--- Data entries ---

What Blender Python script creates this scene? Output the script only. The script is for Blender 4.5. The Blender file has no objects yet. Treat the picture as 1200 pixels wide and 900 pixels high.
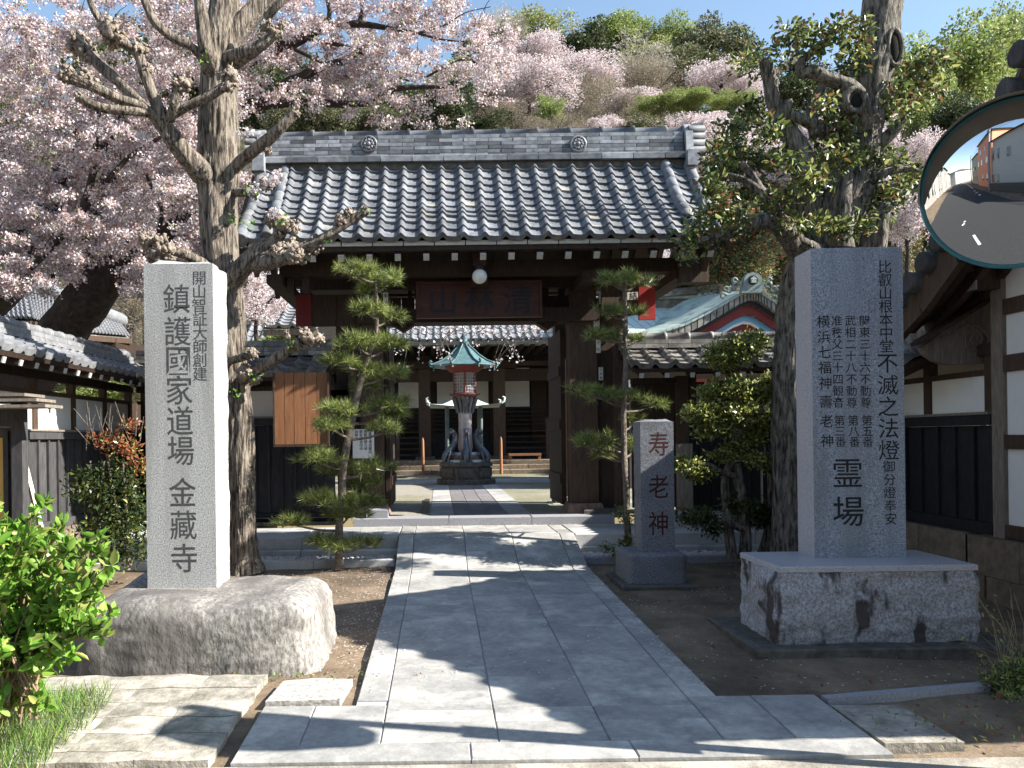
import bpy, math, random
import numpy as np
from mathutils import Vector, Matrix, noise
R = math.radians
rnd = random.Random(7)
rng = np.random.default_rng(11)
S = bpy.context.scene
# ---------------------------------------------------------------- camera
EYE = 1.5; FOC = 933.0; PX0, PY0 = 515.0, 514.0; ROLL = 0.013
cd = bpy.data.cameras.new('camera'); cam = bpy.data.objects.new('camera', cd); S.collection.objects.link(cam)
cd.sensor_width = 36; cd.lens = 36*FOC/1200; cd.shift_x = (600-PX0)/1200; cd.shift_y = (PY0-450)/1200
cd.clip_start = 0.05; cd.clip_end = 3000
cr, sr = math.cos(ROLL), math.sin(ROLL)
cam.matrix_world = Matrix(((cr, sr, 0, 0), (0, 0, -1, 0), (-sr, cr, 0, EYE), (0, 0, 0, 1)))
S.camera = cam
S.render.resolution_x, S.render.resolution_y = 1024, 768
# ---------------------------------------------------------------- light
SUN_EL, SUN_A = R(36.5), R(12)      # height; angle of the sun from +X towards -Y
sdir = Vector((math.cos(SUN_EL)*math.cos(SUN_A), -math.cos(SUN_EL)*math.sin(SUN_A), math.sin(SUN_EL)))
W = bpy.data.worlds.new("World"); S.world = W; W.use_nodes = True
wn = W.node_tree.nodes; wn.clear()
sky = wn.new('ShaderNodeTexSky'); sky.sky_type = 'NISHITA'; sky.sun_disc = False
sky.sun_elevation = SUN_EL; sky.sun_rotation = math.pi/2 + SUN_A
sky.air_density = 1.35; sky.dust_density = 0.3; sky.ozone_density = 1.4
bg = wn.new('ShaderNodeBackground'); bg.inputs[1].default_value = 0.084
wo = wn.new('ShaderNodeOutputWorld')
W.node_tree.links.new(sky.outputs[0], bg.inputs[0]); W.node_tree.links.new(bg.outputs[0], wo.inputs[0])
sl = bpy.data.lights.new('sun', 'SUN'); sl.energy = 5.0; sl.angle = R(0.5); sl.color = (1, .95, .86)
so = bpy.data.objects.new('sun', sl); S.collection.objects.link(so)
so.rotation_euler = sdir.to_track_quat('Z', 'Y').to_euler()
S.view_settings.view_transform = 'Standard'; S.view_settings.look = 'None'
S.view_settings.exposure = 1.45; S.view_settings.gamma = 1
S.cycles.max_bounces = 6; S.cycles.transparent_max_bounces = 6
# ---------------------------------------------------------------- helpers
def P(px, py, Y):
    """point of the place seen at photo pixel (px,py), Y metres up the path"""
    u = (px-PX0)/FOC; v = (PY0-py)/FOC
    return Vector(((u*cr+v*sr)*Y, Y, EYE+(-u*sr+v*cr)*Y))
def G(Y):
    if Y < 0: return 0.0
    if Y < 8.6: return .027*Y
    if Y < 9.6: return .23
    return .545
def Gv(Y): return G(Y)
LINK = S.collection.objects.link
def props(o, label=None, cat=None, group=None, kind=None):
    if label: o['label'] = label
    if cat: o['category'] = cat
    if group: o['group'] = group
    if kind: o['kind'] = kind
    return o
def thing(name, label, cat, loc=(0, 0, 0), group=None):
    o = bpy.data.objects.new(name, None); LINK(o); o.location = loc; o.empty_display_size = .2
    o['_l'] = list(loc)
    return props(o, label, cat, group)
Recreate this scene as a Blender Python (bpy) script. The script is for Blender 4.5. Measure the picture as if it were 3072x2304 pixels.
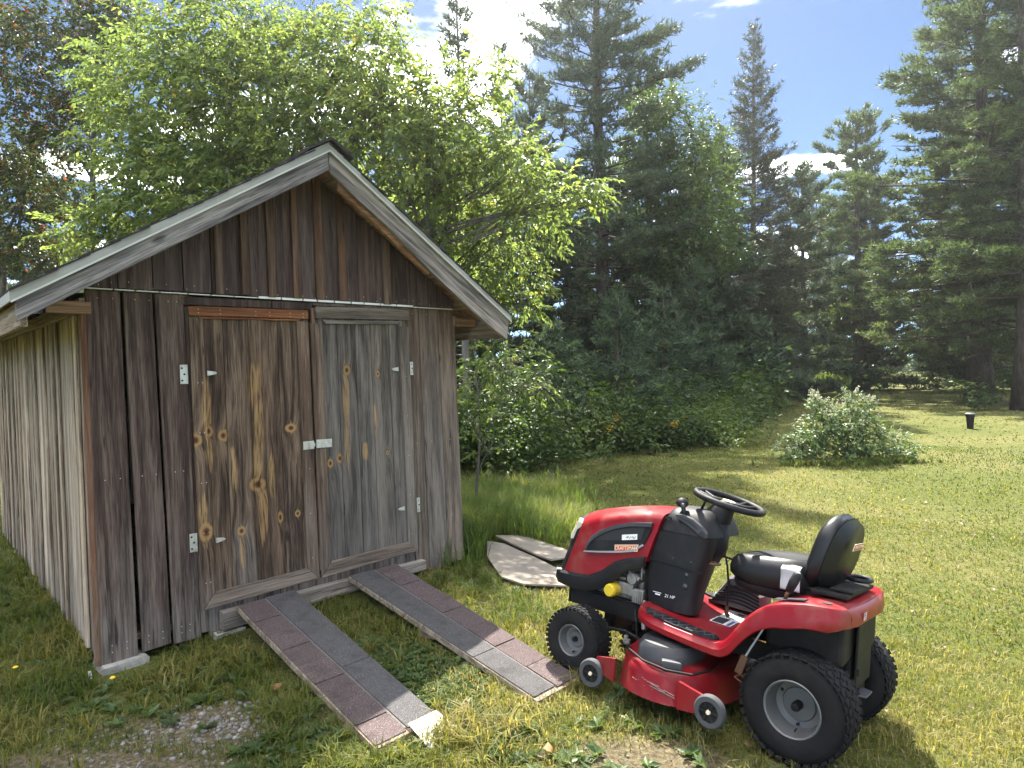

---
--- Data entries ---

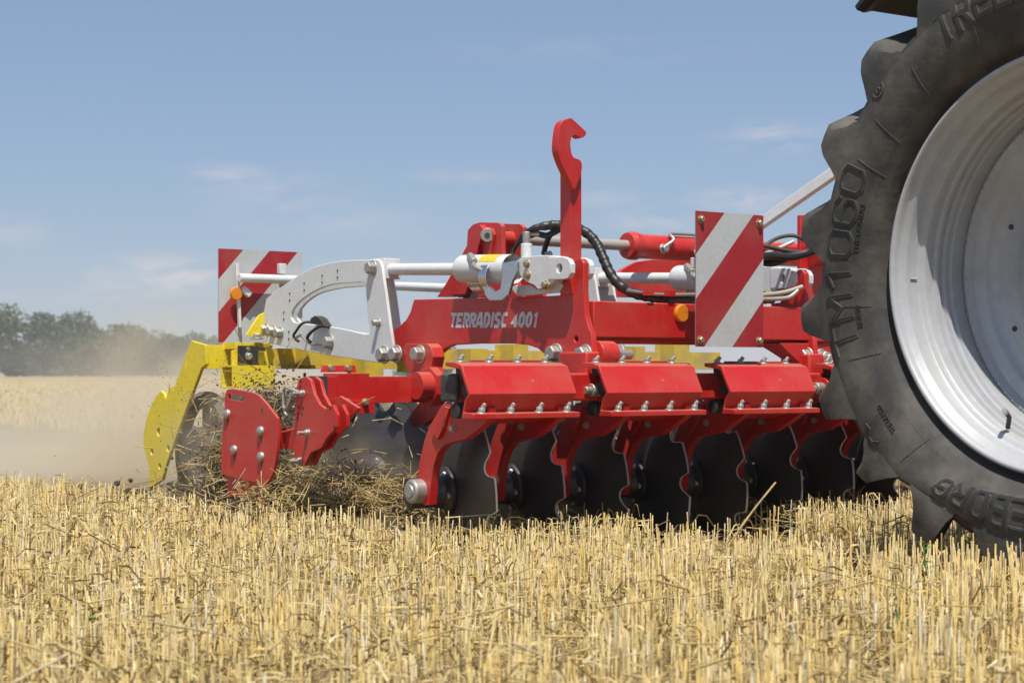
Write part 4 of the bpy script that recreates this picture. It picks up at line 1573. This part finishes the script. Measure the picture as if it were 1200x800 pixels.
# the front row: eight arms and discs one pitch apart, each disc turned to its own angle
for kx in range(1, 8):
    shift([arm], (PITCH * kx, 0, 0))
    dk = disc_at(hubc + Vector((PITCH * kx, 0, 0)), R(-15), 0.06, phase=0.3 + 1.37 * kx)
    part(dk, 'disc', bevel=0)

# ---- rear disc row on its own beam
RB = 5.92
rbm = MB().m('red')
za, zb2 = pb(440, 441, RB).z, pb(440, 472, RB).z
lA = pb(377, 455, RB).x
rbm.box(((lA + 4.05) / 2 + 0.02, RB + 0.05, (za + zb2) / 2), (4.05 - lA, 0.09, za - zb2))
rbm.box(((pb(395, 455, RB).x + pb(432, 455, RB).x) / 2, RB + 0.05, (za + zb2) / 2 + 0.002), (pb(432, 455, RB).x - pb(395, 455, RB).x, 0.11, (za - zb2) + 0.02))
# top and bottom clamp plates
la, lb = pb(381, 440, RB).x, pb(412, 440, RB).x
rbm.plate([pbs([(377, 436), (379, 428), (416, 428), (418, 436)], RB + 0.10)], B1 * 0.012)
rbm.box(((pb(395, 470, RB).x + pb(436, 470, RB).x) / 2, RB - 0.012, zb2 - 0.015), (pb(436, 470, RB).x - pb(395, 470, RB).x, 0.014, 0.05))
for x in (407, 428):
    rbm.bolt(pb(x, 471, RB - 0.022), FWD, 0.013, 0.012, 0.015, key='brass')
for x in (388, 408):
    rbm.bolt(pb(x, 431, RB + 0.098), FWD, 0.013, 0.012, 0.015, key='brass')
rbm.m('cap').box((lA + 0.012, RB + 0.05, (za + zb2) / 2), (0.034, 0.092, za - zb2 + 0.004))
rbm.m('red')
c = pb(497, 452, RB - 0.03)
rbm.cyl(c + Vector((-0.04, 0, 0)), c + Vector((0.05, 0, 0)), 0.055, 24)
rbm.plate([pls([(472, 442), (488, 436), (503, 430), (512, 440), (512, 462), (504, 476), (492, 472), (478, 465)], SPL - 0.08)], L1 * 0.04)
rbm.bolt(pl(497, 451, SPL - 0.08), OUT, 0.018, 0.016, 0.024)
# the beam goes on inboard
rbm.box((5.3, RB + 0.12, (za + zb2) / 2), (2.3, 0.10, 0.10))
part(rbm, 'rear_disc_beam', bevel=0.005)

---

• _Task description_: Taking the records above, retype every line from the one with "Write part 4" down to the one with "part(dk, 'disc', bevel=0)", exactly and with nothing else.

• _Answer in full_:
Write part 4 of the bpy script that recreates this picture. It picks up at line 1573. This part finishes the script. Measure the picture as if it were 1200x800 pixels.
# the front row: eight arms and discs one pitch apart, each disc turned to its own angle
for kx in range(1, 8):
    shift([arm], (PITCH * kx, 0, 0))
    dk = disc_at(hubc + Vector((PITCH * kx, 0, 0)), R(-15), 0.06, phase=0.3 + 1.37 * kx)
    part(dk, 'disc', bevel=0)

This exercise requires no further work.